* Data segment

....

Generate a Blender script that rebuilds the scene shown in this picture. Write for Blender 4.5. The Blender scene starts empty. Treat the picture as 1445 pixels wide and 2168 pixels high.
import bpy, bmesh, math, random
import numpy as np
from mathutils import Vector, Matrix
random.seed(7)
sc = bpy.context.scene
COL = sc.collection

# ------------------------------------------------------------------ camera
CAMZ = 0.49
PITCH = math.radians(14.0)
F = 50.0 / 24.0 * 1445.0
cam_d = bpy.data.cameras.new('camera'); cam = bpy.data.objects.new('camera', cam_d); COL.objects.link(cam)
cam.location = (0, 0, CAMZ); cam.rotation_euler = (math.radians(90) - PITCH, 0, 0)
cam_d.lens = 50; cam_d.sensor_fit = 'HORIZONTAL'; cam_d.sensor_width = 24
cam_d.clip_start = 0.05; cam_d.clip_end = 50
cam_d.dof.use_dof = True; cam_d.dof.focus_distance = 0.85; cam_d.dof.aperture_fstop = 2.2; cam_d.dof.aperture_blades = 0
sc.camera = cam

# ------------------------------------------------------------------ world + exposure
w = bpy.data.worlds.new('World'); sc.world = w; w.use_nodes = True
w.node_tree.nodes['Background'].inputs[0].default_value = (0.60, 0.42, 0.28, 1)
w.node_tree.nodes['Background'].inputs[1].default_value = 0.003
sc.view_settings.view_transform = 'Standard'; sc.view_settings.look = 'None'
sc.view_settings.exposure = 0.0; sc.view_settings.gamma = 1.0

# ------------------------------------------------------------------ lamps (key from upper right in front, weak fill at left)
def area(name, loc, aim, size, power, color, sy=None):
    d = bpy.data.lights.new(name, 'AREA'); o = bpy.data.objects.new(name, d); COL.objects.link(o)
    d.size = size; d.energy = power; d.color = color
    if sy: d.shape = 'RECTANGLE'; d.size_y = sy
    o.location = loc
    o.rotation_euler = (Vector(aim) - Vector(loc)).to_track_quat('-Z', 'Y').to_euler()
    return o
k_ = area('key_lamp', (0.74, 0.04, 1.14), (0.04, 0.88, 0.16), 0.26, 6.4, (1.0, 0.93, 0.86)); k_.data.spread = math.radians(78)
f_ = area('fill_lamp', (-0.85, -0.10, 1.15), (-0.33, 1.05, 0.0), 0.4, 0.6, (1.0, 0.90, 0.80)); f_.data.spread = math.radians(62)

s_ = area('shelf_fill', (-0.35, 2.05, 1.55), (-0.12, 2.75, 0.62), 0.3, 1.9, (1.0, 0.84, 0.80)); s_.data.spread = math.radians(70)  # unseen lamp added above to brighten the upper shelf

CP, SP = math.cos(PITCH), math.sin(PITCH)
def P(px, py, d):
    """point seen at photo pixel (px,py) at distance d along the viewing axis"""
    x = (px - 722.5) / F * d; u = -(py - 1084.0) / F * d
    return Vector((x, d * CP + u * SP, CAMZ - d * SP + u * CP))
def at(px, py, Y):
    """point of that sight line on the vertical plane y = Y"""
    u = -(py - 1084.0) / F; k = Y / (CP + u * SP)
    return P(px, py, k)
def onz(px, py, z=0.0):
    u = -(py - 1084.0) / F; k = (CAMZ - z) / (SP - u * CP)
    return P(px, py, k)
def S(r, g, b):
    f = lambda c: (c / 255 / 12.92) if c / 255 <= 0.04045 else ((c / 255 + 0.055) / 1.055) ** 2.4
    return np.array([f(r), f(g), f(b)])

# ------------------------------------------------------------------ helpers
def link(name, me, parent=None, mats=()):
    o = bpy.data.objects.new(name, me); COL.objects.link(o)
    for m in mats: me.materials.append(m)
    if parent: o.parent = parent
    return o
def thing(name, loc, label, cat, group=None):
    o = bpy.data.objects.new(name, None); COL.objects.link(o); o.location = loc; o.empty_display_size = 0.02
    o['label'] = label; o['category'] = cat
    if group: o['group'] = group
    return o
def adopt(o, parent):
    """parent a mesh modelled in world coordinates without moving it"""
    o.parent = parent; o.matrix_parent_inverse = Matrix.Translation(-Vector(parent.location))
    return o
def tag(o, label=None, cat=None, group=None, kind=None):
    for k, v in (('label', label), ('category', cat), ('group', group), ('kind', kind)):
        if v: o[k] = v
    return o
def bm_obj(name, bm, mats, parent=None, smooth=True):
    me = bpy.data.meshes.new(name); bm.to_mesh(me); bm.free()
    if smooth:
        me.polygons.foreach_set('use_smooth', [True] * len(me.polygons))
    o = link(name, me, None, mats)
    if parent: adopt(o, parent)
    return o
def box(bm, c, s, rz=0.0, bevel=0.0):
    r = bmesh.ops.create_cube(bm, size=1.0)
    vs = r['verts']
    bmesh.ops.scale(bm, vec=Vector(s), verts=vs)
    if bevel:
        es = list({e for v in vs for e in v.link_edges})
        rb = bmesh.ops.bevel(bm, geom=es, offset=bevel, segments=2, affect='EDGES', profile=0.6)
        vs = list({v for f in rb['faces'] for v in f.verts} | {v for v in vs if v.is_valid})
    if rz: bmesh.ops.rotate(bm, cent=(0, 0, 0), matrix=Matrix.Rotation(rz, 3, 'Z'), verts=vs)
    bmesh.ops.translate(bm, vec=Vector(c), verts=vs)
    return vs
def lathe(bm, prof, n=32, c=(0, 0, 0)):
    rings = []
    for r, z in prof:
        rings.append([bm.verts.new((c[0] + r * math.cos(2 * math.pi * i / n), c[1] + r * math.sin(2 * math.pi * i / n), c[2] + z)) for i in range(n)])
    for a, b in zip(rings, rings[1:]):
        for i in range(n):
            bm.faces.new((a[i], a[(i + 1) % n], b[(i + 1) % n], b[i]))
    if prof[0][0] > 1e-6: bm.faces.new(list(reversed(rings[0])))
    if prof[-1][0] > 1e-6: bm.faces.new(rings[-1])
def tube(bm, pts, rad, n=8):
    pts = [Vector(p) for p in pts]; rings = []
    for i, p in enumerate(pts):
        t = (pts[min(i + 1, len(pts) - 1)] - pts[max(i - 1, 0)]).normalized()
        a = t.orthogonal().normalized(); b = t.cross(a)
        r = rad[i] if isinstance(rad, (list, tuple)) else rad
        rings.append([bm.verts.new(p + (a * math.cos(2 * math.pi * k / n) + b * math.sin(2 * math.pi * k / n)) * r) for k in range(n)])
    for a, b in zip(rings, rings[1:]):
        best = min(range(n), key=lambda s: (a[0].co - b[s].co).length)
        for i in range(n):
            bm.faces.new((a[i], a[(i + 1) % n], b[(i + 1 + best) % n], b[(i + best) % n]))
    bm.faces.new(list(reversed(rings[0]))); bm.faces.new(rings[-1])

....

* What is expected
Copy out the material above in its entirety. Every detail must match.

* Solution to this exercise
Generate a Blender script that rebuilds the scene shown in this picture. Write for Blender 4.5. The Blender scene starts empty. Treat the picture as 1445 pixels wide and 2168 pixels high.
import bpy, bmesh, math, random
import numpy as np
from mathutils import Vector, Matrix
random.seed(7)
sc = bpy.context.scene
COL = sc.collection

# ------------------------------------------------------------------ camera
CAMZ = 0.49
PITCH = math.radians(14.0)
F = 50.0 / 24.0 * 1445.0
cam_d = bpy.data.cameras.new('camera'); cam = bpy.data.objects.new('camera', cam_d); COL.objects.link(cam)
cam.location = (0, 0, CAMZ); cam.rotation_euler = (math.radians(90) - PITCH, 0, 0)
cam_d.lens = 50; cam_d.sensor_fit = 'HORIZONTAL'; cam_d.sensor_width = 24
cam_d.clip_start = 0.05; cam_d.clip_end = 50
cam_d.dof.use_dof = True; cam_d.dof.focus_distance = 0.85; cam_d.dof.aperture_fstop = 2.2; cam_d.dof.aperture_blades = 0
sc.camera = cam

# ------------------------------------------------------------------ world + exposure
w = bpy.data.worlds.new('World'); sc.world = w; w.use_nodes = True
w.node_tree.nodes['Background'].inputs[0].default_value = (0.60, 0.42, 0.28, 1)
w.node_tree.nodes['Background'].inputs[1].default_value = 0.003
sc.view_settings.view_transform = 'Standard'; sc.view_settings.look = 'None'
sc.view_settings.exposure = 0.0; sc.view_settings.gamma = 1.0

# ------------------------------------------------------------------ lamps (key from upper right in front, weak fill at left)
def area(name, loc, aim, size, power, color, sy=None):
    d = bpy.data.lights.new(name, 'AREA'); o = bpy.data.objects.new(name, d); COL.objects.link(o)
    d.size = size; d.energy = power; d.color = color
    if sy: d.shape = 'RECTANGLE'; d.size_y = sy
    o.location = loc
    o.rotation_euler = (Vector(aim) - Vector(loc)).to_track_quat('-Z', 'Y').to_euler()
    return o
k_ = area('key_lamp', (0.74, 0.04, 1.14), (0.04, 0.88, 0.16), 0.26, 6.4, (1.0, 0.93, 0.86)); k_.data.spread = math.radians(78)
f_ = area('fill_lamp', (-0.85, -0.10, 1.15), (-0.33, 1.05, 0.0), 0.4, 0.6, (1.0, 0.90, 0.80)); f_.data.spread = math.radians(62)

s_ = area('shelf_fill', (-0.35, 2.05, 1.55), (-0.12, 2.75, 0.62), 0.3, 1.9, (1.0, 0.84, 0.80)); s_.data.spread = math.radians(70)  # unseen lamp added above to brighten the upper shelf

CP, SP = math.cos(PITCH), math.sin(PITCH)
def P(px, py, d):
    """point seen at photo pixel (px,py) at distance d along the viewing axis"""
    x = (px - 722.5) / F * d; u = -(py - 1084.0) / F * d
    return Vector((x, d * CP + u * SP, CAMZ - d * SP + u * CP))
def at(px, py, Y):
    """point of that sight line on the vertical plane y = Y"""
    u = -(py - 1084.0) / F; k = Y / (CP + u * SP)
    return P(px, py, k)
def onz(px, py, z=0.0):
    u = -(py - 1084.0) / F; k = (CAMZ - z) / (SP - u * CP)
    return P(px, py, k)
def S(r, g, b):
    f = lambda c: (c / 255 / 12.92) if c / 255 <= 0.04045 else ((c / 255 + 0.055) / 1.055) ** 2.4
    return np.array([f(r), f(g), f(b)])

# ------------------------------------------------------------------ helpers
def link(name, me, parent=None, mats=()):
    o = bpy.data.objects.new(name, me); COL.objects.link(o)
    for m in mats: me.materials.append(m)
    if parent: o.parent = parent
    return o
def thing(name, loc, label, cat, group=None):
    o = bpy.data.objects.new(name, None); COL.objects.link(o); o.location = loc; o.empty_display_size = 0.02
    o['label'] = label; o['category'] = cat
    if group: o['group'] = group
    return o
def adopt(o, parent):
    """parent a mesh modelled in world coordinates without moving it"""
    o.parent = parent; o.matrix_parent_inverse = Matrix.Translation(-Vector(parent.location))
    return o
def tag(o, label=None, cat=None, group=None, kind=None):
    for k, v in (('label', label), ('category', cat), ('group', group), ('kind', kind)):
        if v: o[k] = v
    return o
def bm_obj(name, bm, mats, parent=None, smooth=True):
    me = bpy.data.meshes.new(name); bm.to_mesh(me); bm.free()
    if smooth:
        me.polygons.foreach_set('use_smooth', [True] * len(me.polygons))
    o = link(name, me, None, mats)
    if parent: adopt(o, parent)
    return o
def box(bm, c, s, rz=0.0, bevel=0.0):
    r = bmesh.ops.create_cube(bm, size=1.0)
    vs = r['verts']
    bmesh.ops.scale(bm, vec=Vector(s), verts=vs)
    if bevel:
        es = list({e for v in vs for e in v.link_edges})
        rb = bmesh.ops.bevel(bm, geom=es, offset=bevel, segments=2, affect='EDGES', profile=0.6)
        vs = list({v for f in rb['faces'] for v in f.verts} | {v for v in vs if v.is_valid})
    if rz: bmesh.ops.rotate(bm, cent=(0, 0, 0), matrix=Matrix.Rotation(rz, 3, 'Z'), verts=vs)
    bmesh.ops.translate(bm, vec=Vector(c), verts=vs)
    return vs
def lathe(bm, prof, n=32, c=(0, 0, 0)):
    rings = []
    for r, z in prof:
        rings.append([bm.verts.new((c[0] + r * math.cos(2 * math.pi * i / n), c[1] + r * math.sin(2 * math.pi * i / n), c[2] + z)) for i in range(n)])
    for a, b in zip(rings, rings[1:]):
        for i in range(n):
            bm.faces.new((a[i], a[(i + 1) % n], b[(i + 1) % n], b[i]))
    if prof[0][0] > 1e-6: bm.faces.new(list(reversed(rings[0])))
    if prof[-1][0] > 1e-6: bm.faces.new(rings[-1])
def tube(bm, pts, rad, n=8):
    pts = [Vector(p) for p in pts]; rings = []
    for i, p in enumerate(pts):
        t = (pts[min(i + 1, len(pts) - 1)] - pts[max(i - 1, 0)]).normalized()
        a = t.orthogonal().normalized(); b = t.cross(a)
        r = rad[i] if isinstance(rad, (list, tuple)) else rad
        rings.append([bm.verts.new(p + (a * math.cos(2 * math.pi * k / n) + b * math.sin(2 * math.pi * k / n)) * r) for k in range(n)])
    for a, b in zip(rings, rings[1:]):
        best = min(range(n), key=lambda s: (a[0].co - b[s].co).length)
        for i in range(n):
            bm.faces.new((a[i], a[(i + 1) % n], b[(i + 1 + best) % n], b[(i + best) % n]))
    bm.faces.new(list(reversed(rings[0]))); bm.faces.new(rings[-1])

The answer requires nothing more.